Однако катастрофические и тем более пессимистические финалы не характерны для Сесброна. В том-то и заключается его вера в человека, что он убежден в его огромной внутренней сопротивляемости. Сесброн стоит на стороне тех, кто отвергает саму идею «поражения личности в XX веке». В человеке он видит существо, имеющее не только отвлеченное право, но и реальную возможность быть индивидуальностью, сохранить свою «самость» внутри жизненного круга, а не путем бегства из него. Упустит личность эту возможность или воспользуется ею, зависит лишь от нее самой.
И здесь Сесброн изображает весьма широкий круг ситуаций — от курьезных до почти патетических.
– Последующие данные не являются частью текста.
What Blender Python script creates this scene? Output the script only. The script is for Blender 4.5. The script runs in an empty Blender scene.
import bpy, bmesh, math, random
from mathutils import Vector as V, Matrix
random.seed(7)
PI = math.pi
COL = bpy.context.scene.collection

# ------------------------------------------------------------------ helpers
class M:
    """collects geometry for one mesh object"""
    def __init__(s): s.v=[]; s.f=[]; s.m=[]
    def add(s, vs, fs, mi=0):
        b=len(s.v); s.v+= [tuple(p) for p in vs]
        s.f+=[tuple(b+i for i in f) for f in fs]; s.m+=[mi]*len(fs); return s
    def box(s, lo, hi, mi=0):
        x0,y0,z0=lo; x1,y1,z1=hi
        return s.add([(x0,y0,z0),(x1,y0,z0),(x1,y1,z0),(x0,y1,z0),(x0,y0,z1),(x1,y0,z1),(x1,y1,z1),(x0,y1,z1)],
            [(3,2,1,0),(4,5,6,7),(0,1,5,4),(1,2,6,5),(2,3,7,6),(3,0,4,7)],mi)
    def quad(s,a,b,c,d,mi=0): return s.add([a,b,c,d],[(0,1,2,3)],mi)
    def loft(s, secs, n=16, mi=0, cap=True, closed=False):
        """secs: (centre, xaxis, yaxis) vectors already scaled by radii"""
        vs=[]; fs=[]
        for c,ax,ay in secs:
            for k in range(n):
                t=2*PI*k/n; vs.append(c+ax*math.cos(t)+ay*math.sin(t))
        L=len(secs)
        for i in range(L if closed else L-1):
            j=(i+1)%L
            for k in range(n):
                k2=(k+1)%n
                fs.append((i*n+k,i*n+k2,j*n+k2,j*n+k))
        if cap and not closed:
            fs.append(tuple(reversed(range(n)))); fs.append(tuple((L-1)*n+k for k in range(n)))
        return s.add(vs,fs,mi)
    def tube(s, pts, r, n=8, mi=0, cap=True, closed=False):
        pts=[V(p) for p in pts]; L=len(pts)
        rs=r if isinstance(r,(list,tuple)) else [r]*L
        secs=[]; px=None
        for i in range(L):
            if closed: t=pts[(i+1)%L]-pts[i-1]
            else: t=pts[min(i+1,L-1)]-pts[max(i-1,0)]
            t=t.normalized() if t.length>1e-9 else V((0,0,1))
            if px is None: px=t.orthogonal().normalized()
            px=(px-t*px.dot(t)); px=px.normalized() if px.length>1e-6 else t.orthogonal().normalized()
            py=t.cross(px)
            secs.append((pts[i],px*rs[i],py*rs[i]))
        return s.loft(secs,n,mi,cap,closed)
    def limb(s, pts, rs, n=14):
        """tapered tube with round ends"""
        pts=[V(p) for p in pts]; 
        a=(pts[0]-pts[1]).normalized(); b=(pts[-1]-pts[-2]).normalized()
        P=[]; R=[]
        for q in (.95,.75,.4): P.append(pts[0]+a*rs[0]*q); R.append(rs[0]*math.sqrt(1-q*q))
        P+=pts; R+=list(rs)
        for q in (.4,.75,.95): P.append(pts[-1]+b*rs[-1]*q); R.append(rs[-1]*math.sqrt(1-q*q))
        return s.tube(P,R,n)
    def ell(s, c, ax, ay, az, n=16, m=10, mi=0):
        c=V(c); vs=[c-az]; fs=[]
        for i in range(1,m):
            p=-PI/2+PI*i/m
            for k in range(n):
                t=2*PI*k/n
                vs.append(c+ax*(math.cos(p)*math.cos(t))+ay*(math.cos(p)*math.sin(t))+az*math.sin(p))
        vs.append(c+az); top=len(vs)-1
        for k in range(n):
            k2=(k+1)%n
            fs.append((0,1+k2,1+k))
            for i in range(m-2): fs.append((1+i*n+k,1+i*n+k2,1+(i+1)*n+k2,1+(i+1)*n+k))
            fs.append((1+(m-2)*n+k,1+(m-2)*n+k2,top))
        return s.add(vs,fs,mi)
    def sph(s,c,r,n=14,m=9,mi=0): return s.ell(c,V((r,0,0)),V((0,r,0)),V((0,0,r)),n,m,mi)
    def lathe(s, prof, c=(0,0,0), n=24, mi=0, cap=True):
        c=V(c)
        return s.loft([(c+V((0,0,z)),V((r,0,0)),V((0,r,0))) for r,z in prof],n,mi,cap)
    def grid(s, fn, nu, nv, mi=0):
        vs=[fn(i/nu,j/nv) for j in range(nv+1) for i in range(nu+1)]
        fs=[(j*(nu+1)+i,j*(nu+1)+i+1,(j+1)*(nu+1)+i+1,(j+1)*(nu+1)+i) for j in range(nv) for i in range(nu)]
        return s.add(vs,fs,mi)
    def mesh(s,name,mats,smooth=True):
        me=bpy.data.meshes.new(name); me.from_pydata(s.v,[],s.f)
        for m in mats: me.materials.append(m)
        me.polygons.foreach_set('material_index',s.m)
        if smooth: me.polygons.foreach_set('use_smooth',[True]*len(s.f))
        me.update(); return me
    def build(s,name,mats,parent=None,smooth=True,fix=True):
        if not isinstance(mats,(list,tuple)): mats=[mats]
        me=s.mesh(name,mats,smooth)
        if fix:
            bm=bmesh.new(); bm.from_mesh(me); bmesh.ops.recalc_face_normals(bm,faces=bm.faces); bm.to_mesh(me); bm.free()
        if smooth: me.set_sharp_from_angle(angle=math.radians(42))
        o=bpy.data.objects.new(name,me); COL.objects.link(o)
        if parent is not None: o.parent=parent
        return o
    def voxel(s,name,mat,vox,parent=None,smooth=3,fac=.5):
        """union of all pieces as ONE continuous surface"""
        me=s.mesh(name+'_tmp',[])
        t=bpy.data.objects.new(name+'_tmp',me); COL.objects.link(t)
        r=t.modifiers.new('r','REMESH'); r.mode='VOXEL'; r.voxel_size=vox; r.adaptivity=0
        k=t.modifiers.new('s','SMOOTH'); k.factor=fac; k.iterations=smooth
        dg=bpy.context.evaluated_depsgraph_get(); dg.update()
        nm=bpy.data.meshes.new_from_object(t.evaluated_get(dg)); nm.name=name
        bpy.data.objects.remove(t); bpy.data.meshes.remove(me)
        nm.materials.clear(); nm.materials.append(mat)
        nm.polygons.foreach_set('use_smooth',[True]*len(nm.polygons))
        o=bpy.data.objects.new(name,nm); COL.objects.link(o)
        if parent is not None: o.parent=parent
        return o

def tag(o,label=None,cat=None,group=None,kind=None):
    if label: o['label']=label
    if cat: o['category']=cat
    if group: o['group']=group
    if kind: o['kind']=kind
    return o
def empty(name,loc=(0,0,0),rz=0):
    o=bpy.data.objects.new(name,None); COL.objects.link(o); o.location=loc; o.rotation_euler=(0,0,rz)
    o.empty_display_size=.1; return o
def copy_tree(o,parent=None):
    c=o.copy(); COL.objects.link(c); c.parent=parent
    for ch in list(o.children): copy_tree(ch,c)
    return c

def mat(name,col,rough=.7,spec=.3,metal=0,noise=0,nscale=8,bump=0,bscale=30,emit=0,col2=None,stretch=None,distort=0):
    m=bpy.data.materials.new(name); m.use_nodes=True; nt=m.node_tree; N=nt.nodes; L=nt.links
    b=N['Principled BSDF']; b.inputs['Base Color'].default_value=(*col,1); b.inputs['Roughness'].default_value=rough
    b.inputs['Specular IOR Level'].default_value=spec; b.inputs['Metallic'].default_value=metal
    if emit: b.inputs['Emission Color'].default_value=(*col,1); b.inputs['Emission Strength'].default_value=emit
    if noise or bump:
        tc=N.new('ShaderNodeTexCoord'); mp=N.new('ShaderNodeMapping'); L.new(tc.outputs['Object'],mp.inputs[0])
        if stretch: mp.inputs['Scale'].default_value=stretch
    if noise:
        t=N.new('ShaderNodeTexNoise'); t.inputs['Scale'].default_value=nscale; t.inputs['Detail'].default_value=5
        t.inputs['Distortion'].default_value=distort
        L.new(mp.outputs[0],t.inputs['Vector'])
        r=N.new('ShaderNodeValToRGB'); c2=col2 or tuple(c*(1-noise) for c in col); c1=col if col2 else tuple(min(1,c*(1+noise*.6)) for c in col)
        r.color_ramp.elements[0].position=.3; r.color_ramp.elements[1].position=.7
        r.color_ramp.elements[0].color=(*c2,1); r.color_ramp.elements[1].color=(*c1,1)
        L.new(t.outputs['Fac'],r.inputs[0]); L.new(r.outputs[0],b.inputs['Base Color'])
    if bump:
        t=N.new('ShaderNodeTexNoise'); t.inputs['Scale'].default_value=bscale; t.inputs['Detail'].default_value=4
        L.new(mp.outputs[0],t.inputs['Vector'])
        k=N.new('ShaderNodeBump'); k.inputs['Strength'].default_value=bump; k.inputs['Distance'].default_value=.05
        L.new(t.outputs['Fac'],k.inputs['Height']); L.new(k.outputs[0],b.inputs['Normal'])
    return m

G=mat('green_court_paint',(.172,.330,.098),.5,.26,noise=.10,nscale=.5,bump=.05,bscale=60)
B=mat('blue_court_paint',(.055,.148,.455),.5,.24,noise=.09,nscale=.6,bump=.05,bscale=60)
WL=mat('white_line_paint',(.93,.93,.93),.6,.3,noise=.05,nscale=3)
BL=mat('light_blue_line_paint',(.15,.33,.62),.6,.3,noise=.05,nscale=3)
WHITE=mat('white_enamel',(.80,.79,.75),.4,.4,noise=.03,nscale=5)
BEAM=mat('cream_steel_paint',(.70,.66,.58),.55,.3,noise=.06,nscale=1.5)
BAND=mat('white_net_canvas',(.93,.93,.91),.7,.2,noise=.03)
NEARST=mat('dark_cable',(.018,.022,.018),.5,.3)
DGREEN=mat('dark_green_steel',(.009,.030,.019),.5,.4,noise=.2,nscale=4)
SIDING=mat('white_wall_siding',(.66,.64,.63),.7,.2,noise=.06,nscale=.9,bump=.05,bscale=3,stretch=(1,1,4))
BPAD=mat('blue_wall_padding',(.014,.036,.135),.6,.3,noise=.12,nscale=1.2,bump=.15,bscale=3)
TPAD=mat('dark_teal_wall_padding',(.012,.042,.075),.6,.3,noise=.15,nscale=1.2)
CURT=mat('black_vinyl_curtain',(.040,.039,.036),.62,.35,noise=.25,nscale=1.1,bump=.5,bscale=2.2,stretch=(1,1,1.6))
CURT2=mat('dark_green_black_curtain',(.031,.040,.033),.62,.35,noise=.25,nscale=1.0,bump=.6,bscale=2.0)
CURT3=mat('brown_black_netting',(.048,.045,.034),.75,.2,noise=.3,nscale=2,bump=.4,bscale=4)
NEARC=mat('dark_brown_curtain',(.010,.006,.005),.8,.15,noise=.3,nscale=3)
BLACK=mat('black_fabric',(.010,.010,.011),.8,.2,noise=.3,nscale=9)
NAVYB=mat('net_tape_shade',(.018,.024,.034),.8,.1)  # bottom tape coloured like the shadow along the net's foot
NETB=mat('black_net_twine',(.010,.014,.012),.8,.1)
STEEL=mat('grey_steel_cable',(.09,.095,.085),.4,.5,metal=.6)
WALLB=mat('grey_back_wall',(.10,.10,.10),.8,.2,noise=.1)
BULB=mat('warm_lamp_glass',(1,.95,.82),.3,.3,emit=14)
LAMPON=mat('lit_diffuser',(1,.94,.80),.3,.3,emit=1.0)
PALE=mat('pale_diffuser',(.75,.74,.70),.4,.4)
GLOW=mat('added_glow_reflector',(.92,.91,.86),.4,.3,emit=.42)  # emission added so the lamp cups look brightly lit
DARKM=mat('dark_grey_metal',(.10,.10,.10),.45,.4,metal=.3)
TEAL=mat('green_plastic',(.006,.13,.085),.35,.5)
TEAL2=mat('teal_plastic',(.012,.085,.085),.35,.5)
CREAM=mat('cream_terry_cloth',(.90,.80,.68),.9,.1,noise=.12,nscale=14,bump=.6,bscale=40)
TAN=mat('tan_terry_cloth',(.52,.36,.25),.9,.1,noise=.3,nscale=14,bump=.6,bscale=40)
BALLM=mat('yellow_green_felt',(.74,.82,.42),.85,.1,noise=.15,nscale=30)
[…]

В рассказе «Фамилия» с героем происходит подлинная метаморфоза. Прочно устроенный в жизни глава семейства Бертжевалей в один прекрасный день случайно обнаруживает во французской «глубинке» крохотный городок Бертжеваль, а рядом с ним нечто вроде старинного «замка», купив который, он начинает едва ли не всерьез воображать себя потомком знаменитой фамилии. «Это тщеславие», — говорит жена, озабоченная лишь тем, как вырастить детей и устроить себе и супругу спокойную старость. «Дети поймут меня лучше, чем ты, — с горечью заметил муж. — Не тщеславие, а гордость… это честь нашей семьи». Бертжеваль трогателен в своем наивном самообмане, но он убедителен в своем нравственном самоутверждении, ибо добивается того, о чем втайне мечтал всю жизнь, — обрести «лицо», от которого он уже не отступается и которое наполняет смыслом всю его дальнейшую жизнь.